In this too Kazakhstan has proven itself an outlier by achieving success in multiple sports and disciplines. This year, Almaty-born Dmitriy Balandin assured himself hero status by nabbing gold in the highly competitive 200 meters men’s breaststroke, setting a national record and securing Kazakhstan’s first-even swimming medal. Veteran Olympian Olga Rypakova jumped 14.74 meters in the final round of the triple jump to bag a bronze.

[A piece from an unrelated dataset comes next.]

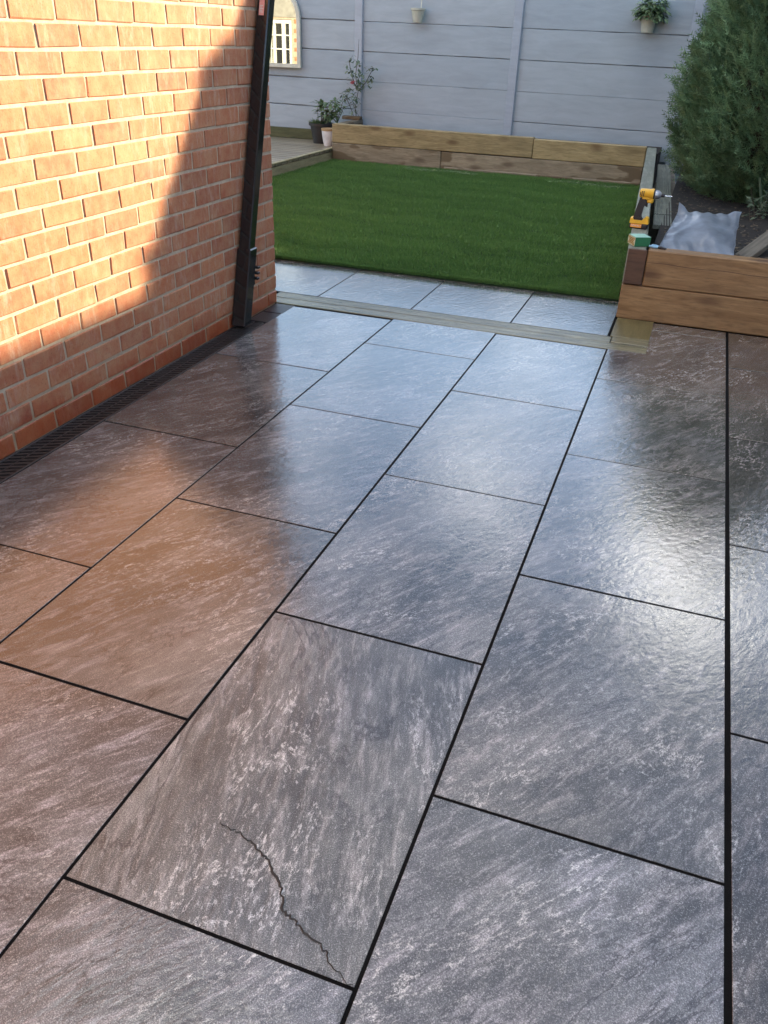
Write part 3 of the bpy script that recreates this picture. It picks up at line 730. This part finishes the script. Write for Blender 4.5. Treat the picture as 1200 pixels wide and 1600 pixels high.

The variation of performances and results is deserving of deeper study and is highly revealing of many underlying factors. One, of course, is money. Kazakhstan is perhaps best positioned and most inclined to invest heavily in its sportspeople, and the results have shown. Also, many of Kazakhstan’s Olympic winners have originally come from other countries. Some have drifted naturally toward Kazakhstan from other former Soviet republics, but others, more contentiously, from China, amid unconvincing claims of ethnic Kazakh heritage.
Perhaps the only other country that might have been in a position to throw money at foreign sportsmen and trainers — Turkmenistan — has by dint of its profoundly isolationist mindset eschewed such an approach. Again, the country’s unwillingness to be exposed to outside influences has been telling and the chance of high-profile sporting success in the near future is extremely low.
Uzbekistan has evidently focused narrow but deeply, a smart strategy that has paid off handsomely.
But perhaps the greatest tributes should go the sportsmen from cash-strapped Kyrgyzstan and Tajikistan. Even neither has known enormous sporting glory — far from it this year for Kyrgyzstan, sadly — competitors from those nations labor tirelessly against odds that even their highly motivated peers in wealthy Western nations might struggle to comprehend. Sportsmen in poor countries must juggle the obligations of daily life, working often poorly paid jobs and then, amid all that, to find the time to train for several hour daily with the few resources at their disposal. In truth, the Olympic spirit burness brighter in those who sweat, strive and suffer only to lose than in those who coast to victory.